2 - Quelles sont les causes d’une telle évolution ? Il faut avouer qu’on n’en sait rien. On connaît les causes de quelques petites évolutions, mais jusqu’ici on ne voit rien qui puisse rendre compte de l’essentiel de l’évolution. Et de là découle la réponse à la troisième question :
3 - Les théories de l’évolution s’opposent-elles à la foi ? Ces théories ne sont déja plus de la science sinon de la philosophie ou de l’imagination, même si elles ont été formulées par des hommes de science fort éminents, comme était Darwin.

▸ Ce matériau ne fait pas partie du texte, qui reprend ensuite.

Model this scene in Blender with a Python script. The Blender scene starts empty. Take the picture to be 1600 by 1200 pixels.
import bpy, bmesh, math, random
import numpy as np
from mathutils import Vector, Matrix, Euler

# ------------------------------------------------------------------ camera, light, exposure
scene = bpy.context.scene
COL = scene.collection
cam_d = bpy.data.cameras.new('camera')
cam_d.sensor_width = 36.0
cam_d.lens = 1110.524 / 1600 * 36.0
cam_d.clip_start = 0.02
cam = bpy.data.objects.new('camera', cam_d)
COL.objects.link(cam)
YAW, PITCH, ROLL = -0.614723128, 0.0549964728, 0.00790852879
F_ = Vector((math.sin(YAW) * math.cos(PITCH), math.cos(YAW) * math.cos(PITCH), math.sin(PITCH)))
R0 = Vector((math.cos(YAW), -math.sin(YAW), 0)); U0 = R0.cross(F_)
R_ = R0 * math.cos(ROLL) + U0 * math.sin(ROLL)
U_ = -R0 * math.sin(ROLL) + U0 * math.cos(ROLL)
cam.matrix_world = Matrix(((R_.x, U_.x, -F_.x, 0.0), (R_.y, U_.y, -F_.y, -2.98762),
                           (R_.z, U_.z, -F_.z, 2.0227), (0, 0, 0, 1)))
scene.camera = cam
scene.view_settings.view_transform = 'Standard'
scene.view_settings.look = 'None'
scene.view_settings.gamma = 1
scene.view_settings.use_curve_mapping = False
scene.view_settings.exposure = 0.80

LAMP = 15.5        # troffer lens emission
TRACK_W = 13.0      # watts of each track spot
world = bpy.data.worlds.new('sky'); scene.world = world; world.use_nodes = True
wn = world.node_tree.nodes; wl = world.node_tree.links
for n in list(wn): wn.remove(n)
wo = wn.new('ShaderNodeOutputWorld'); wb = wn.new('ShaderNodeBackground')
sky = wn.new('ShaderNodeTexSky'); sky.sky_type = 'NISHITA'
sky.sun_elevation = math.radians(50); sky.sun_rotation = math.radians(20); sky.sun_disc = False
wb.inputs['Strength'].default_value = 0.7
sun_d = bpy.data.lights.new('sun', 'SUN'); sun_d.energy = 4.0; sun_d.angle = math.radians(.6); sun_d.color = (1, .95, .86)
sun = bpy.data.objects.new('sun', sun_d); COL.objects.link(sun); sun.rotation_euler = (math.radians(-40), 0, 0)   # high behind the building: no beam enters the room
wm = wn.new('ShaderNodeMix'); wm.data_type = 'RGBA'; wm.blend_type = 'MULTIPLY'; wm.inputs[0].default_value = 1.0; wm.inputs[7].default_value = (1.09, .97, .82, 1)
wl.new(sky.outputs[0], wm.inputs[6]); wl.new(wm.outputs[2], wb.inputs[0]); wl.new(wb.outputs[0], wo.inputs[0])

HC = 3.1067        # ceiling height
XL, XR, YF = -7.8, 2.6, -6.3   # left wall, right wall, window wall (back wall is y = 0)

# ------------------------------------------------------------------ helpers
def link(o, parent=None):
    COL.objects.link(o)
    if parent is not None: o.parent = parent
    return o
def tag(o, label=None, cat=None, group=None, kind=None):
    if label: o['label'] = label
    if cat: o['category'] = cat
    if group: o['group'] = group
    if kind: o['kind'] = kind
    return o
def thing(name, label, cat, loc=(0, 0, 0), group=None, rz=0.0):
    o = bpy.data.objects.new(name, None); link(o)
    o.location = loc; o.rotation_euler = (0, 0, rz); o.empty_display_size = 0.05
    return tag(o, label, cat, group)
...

Un croyant ou un matérialiste auront toute liberté pour soutenir des points de vue opposés
Une dernière observation. Ce qui est merveilleux dans l’homme, c’est que chacun reçoit de Dieu l’esprit qui fait de lui une personne à l’image de Dieu. Cela ne change rien si nous devons notre corps à des parents humains alors que les premiers hommes le tenaient d’ancêtres animaux. Dieu est celui qui a lancé et orienté toute l’évolution des êtres vivants afin qu’elle aboutisse à l’homme, lequel, en fait, est premier dans le plan de Dieu.
Comme nous l’avons dit pour le premier chapitre, le Nouveau Testament retrouve dans ces textes anciens une ébauche de tout ce qui deviendra clair “dans le Christ”.
Si Adam représente toute la race humaine, une dans son origine et son destin, alors le Christ est l’Adam authentique. Dès le début de la création, le Christ est présent dans la pensée de Dieu. “Dans le Christ” Dieu a béni cette race où chacun a ses traits uniques tout en restant inséparable de l’ensemble (Ep 1,1). Notre premier ancêtre selon la chair mérite sans doute un souvenir charitable, mais c’est un autre qui compte, qui est L’Homme, celui qui nous donne l’Esprit (1Co 15,45-49).
De son côté, le couple humain est donné comme l’image authentique d’un Dieu qui est en lui-même éternelle communion. En créant le couple, Dieu nous permet de comprendre quelque chose du mystère du Christ qui se présente à l’humanité entière comme “l’époux” (Mc 2,19). Eve est sortie du côté d’Adam endormi ; du côté du Christ mort en croix sortent de l’eau et du sang (Jn 19,34), annonçant la naissance d’une Eglise purifiée par l’eau du baptême et le sang du Christ (Eph 5,26-31).